10. O resultado da guerra
A guerra é um produto de crescentes contradições e crises no sistema capitalista. Seus políticos, exércitos e investidores carecem de soluções e se voltam uns contra os outros, mas ainda mais contra o povo trabalhador internacionalmente. O dinheiro que falta para acabar com a fome e os desastres ambientais, para recuperar a saúde e apoiar os refugiados, vai em vez disso para a guerra e para um punhado de pessoas extremamente ricas.
Um acordo de paz ou cessar-fogo para a Ucrânia proporcionaria algum respiro, mas também daria espaço a todos os lados para recarregar para uma continuação da guerra. Os trabalhadores e os pobres na Ucrânia, na Rússia e no resto do mundo pagariam o preço.

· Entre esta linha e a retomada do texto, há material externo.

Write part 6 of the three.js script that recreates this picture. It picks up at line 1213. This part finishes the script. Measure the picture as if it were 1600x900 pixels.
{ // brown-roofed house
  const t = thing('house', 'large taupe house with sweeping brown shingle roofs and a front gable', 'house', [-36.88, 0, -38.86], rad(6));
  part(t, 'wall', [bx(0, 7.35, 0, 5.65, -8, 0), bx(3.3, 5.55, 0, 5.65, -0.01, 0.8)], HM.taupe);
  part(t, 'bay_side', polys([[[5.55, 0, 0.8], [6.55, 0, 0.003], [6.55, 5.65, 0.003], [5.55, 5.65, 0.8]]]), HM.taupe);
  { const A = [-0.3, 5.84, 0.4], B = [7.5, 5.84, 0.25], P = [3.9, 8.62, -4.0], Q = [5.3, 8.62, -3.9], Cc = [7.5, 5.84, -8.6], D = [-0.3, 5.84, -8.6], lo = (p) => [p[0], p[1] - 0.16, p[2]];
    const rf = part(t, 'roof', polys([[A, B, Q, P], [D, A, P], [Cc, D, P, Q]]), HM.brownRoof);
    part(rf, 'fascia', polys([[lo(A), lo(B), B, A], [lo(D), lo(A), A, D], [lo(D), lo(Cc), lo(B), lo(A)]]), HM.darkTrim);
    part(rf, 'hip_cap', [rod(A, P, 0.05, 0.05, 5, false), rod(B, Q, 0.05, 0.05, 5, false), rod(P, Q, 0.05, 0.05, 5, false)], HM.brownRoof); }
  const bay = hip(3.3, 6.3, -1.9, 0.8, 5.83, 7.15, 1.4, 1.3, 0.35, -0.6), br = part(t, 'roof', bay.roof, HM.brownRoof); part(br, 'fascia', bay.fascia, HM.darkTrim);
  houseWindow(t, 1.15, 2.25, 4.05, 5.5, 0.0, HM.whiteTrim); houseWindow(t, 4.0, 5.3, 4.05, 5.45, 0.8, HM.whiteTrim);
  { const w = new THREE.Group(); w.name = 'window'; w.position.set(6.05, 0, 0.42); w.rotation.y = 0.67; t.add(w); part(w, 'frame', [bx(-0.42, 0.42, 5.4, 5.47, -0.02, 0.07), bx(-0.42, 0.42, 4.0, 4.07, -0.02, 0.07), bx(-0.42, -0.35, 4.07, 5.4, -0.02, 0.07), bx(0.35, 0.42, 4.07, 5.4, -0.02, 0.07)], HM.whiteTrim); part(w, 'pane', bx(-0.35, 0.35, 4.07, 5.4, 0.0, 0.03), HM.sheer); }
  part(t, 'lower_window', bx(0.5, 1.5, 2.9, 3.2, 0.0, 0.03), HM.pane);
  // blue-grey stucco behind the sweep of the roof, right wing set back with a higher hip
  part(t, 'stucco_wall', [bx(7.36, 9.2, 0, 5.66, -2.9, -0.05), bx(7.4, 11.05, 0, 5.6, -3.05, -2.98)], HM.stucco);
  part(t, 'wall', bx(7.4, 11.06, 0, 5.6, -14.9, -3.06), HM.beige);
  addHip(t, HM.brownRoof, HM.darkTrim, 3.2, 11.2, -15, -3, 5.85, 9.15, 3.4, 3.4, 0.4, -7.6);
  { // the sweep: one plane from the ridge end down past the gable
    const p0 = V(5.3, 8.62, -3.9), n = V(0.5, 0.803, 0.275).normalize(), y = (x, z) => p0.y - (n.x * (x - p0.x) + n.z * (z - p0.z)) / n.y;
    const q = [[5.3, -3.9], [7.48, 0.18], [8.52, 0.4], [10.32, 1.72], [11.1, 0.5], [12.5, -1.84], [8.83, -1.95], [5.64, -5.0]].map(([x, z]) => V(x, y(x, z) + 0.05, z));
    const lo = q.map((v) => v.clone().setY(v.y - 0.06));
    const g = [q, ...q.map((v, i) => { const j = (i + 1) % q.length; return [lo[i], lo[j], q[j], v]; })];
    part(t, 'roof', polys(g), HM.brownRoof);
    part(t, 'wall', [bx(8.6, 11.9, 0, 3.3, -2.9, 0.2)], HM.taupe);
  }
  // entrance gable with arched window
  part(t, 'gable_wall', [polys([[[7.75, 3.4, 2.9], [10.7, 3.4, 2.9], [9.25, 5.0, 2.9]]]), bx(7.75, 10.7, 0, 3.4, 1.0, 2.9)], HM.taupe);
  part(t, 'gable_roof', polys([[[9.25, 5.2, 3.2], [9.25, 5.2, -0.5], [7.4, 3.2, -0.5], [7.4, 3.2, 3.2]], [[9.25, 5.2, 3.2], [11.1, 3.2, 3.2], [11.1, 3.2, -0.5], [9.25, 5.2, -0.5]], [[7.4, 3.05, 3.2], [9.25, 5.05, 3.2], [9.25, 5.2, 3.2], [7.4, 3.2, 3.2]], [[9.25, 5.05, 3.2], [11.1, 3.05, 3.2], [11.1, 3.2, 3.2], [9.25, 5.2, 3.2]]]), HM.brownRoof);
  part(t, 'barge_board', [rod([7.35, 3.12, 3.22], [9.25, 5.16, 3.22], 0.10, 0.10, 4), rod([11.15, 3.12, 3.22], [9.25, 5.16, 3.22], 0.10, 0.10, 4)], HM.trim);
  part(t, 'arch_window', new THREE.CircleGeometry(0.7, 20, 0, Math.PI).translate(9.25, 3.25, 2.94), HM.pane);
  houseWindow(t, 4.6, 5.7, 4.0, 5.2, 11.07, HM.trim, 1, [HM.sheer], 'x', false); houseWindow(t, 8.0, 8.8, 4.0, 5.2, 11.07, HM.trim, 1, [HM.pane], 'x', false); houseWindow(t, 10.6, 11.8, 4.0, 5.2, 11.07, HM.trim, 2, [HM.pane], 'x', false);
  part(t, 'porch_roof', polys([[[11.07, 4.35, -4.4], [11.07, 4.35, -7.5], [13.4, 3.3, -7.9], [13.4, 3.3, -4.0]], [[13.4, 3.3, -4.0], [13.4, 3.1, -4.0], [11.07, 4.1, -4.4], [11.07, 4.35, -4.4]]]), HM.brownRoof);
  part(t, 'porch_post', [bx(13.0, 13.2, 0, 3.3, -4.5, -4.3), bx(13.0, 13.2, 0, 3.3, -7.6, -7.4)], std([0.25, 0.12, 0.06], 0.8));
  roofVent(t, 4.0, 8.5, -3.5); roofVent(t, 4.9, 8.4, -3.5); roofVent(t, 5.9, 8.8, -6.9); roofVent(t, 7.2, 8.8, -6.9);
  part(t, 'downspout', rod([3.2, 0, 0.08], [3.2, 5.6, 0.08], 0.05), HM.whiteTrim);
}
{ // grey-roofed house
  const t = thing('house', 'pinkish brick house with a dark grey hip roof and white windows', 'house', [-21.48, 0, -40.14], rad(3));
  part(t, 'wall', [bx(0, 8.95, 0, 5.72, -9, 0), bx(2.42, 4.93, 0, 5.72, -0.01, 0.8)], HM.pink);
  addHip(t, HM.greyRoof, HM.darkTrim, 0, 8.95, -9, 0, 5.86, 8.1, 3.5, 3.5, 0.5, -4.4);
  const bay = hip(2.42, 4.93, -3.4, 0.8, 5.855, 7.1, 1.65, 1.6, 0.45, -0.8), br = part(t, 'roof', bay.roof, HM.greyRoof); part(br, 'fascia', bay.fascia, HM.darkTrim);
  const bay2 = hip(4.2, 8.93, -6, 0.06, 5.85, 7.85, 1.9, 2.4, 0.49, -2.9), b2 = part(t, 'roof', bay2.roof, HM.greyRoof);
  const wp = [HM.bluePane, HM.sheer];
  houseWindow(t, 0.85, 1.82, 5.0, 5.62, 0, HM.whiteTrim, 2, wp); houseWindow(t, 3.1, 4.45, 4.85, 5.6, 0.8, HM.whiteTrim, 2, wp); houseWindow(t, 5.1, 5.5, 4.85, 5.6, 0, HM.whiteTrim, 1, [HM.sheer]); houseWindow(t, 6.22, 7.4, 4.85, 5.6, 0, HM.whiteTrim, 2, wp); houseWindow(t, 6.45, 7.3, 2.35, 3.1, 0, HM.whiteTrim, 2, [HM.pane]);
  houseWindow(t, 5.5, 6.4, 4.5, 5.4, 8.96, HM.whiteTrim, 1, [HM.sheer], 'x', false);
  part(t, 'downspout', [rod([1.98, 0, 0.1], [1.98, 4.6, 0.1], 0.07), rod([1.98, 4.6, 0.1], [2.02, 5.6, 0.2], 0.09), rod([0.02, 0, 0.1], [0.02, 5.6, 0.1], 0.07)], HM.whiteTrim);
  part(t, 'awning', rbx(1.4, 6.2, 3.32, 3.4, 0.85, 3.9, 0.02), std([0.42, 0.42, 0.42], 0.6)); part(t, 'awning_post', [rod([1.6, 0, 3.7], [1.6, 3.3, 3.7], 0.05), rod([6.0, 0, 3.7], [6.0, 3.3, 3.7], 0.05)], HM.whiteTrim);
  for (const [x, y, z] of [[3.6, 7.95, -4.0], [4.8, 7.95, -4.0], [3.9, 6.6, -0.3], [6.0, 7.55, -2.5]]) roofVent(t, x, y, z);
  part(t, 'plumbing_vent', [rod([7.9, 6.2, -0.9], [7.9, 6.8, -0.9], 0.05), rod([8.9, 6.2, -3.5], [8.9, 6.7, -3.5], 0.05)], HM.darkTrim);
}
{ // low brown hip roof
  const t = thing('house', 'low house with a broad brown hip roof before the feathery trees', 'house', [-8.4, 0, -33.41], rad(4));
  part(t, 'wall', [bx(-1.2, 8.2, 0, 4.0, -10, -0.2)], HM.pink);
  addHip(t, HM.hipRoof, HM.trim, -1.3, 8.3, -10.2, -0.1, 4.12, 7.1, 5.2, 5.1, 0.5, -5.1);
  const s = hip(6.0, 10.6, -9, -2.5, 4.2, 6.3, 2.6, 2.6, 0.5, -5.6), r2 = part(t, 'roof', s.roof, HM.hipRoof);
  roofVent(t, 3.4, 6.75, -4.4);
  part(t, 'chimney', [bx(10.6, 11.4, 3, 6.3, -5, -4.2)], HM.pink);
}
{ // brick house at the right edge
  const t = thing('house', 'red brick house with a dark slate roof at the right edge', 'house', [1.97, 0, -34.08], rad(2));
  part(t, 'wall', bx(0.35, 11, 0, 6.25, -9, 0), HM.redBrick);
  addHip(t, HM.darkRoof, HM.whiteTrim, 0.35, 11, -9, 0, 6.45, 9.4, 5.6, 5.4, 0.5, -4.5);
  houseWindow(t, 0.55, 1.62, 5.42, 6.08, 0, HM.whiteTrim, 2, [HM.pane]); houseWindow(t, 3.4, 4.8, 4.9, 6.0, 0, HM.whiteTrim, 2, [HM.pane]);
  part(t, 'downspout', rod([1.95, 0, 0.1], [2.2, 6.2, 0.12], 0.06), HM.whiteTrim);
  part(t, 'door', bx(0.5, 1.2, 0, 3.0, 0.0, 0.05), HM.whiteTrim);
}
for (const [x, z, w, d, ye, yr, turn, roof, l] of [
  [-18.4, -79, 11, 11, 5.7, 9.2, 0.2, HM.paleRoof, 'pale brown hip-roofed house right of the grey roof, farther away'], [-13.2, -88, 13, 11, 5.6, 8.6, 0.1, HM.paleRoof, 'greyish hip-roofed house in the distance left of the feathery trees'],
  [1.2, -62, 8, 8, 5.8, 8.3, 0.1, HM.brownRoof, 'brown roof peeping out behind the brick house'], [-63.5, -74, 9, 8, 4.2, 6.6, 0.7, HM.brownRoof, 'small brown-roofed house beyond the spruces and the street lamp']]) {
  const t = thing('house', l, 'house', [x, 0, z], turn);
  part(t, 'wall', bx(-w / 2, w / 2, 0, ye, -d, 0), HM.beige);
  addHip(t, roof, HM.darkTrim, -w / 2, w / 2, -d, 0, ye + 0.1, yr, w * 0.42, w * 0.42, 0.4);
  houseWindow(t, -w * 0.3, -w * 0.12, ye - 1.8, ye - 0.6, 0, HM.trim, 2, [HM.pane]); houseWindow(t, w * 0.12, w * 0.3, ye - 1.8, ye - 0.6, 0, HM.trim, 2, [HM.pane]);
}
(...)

Na ausência de um movimento de trabalhadores independentes na Ucrânia, a vontade de combater a invasão tem levado até agora a um forte apoio ao governo de direita de Zelensky. Trabalhadores e jovens precisam construir um movimento independente para se defenderem contra a invasão, lançar um apelo de classe aos soldados russos que esmagadoramente não querem estar lá e se mobilizar contra os ataques do governo aos direitos sindicais, privatizações e muito mais. Na Rússia, é necessário um novo movimento democrático de trabalhadores e da esquerda contra a ditadura capitalista de Putin e contra a guerra, pelos direitos democráticos e contra os aumentos de preços. As potências dos EUA e do Ocidente não estão do lado dos trabalhadores em nenhum país.
O movimento de trabalhadores, a esquerda e os ativistas de base em todos os países precisam lutar juntos contra a guerra, a exploração e por melhores condições de vida. Isso significa uma luta contra o capitalismo e todas as potências imperialistas.